Bens Stuff

Wednesday, January 04, 2006

Why not converge?

Where's my convergence? I want my Apple iPod to make phone calls for me, play video's for me, play J2ME games for me, be WiFi enabled so it can login to my corporate network and check my email on Exchange, take 5MP pictures for me, allow me to IM people and surf the net, and play MP3's all in an iPod-like fit and finish. Why is this so hard? I DO NOT WANT to have an mp3 player, a cell phone, and a 5MP digicam all in my pockets.

Why no, I am not happy to see you because I have all this crap stuck in my pants pockets.

I say this because I'm about to buy a Sony Ericsson W600i walkman phone which almost has everything. It's the closest so far at a decent price anyways. Once Apple figures this out, their record iPod sales from 2005 will pale in comparison.

Motorola's ROKR E1 wasn't that great, but their new ROKR E2 and SLVR phones look decent. But I can't wait until they get released to the US before I get one. My old green-screen, midi-playin v60s just is too old and crap-tastic to wait.

I know some people will say that convergence is a bad thing and that a convergence-type device may be a jack of all trades but a master of none. Well that may be true at first, but manufacturers will get better and hopefully learn from their mistakes. But if they never try, then yeah, convergence is bad. But do you really want to carry around three bulky devices with different interfaces and capabilities, and three exorbitant prices around all the time? I'd rather carry one sleek iPod-ish device that does everything for me.

Thursday, April 07, 2005

Design Patterns

There are a lot of books out there that I need to read. But there are a couple that always seem to make my list but never seem to get bought. I have a nagging need to read some books on design patterns. I've done well enough reading articles on the web, but I need some books now.

The first book is the standard which I believe every good developer has read at some point, Martin Fowler's excellent Patterns of Enterprise Application Architecture. Next is a good book I've skimmed over a couple times, Refactoring to Patterns by Joshua Kerievsky. OnJava.com has a good article written by the authors of Head First Design Patterns.

Next is where to buy these books. You could always try your local Barnes and Nobles if you need it today. Or you could go to Amazon.com which is where I always bought my books in the past. But I found out the other day about Bookpool.com which has better prices than both B&N and Amazon.

Patterns of Enterprise Application Architecture - http://www.bookpool.com/sm/0321127420
Head First Design Patterns - http://www.bookpool.com/sm/0596007124
Refactoring to Design Patterns - http://www.bookpool.com/sm/0321213351

Friday, March 11, 2005

some design pattern info

Factory Design Pattern

More patterns

Monday, February 28, 2005

how bout that, unit testing is good for something after all

yeah, so I've been putting off unit testing my code for quite a while. I don't know why, laziness probably. I've always tested it manually using copious logging and having some other eyes look at the code.
But at my new job we HAVE to have unit test written for everything we deploy. It's not a test driven development shop, but unit tests are taken seriously. So after a bit of grumbling (silently of course), I wrote my unit tests. They weren't as hard and painful as I thought it would have been. But you know what, all of my tests except one passed. Well I'll be a son of a son of a sailor (it's what was playing on my mp3 list). One of my unit tests actually uncovered a bug that wouldn't have been found until it went into production.
I have repented of my test-less ways and I now promise to faithfully write my unit tests. I will still refuse to go to TDD unless I'm forced to. I just can't think that way...

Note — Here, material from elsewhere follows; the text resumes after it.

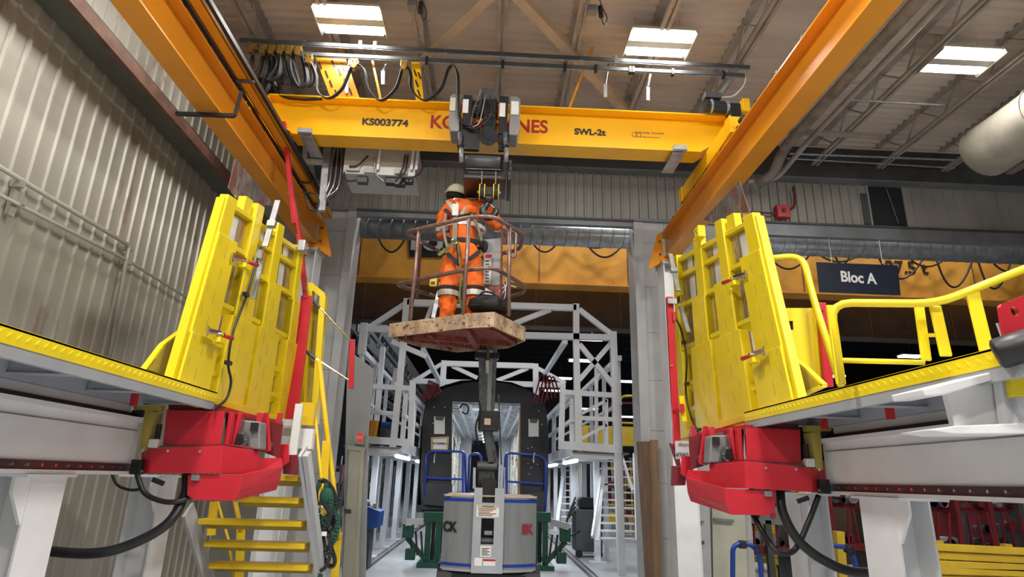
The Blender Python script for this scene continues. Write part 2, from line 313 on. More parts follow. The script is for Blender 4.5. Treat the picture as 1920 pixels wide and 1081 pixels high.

Saturday, February 19, 2005

Hurray for me!

Well I got me a new job. It's with a small company in the Triangle that does mobile content delivery. THey have a couple big time customers and are growing rapidly. It was the hardest interview I've ever been on though. First they screen out potential candidates by making them take a technical test. It consisted of a couple programming questions, dealing with refactoring and some basic Java architecture questions. I submitted it back to the recruiter at like 7pm and by 7:30pm they had scheduled me for an interview. The interview was with a total of 5 people and lasted about 2 1/2 hours. 2 of their developers interviewed me on personality to see if I would be a good fit with their team. Then I had 2 more developers ask technical questions which were pretty in-depth. A lot of Java language semantics and pattern questions. Then I met with the director of development for about 30 minutes who asked pretty much the same things again except really quickly. The interview was over at around noon and by 3pm that same day they gave me an offer.

Needless to say I took it. The cool thing is it's just a 2 1/2 minute drive from my house. I should be riding my bike, but I need a helmet first. Wondering if I should get some speedos as well ;)

Their software is pretty well designed, with lots of design patterns involved. They use a lot of servlets, JSPs, and EJBs. My EJB skills kinda stink, but I think this is a great opportunity to get up to speed on the technology. They're gonna undergo a major refactoring soon, and there's talk of using Spring, Struts, and Hibernate. It's going to be a great job with lots of cool stuff going on.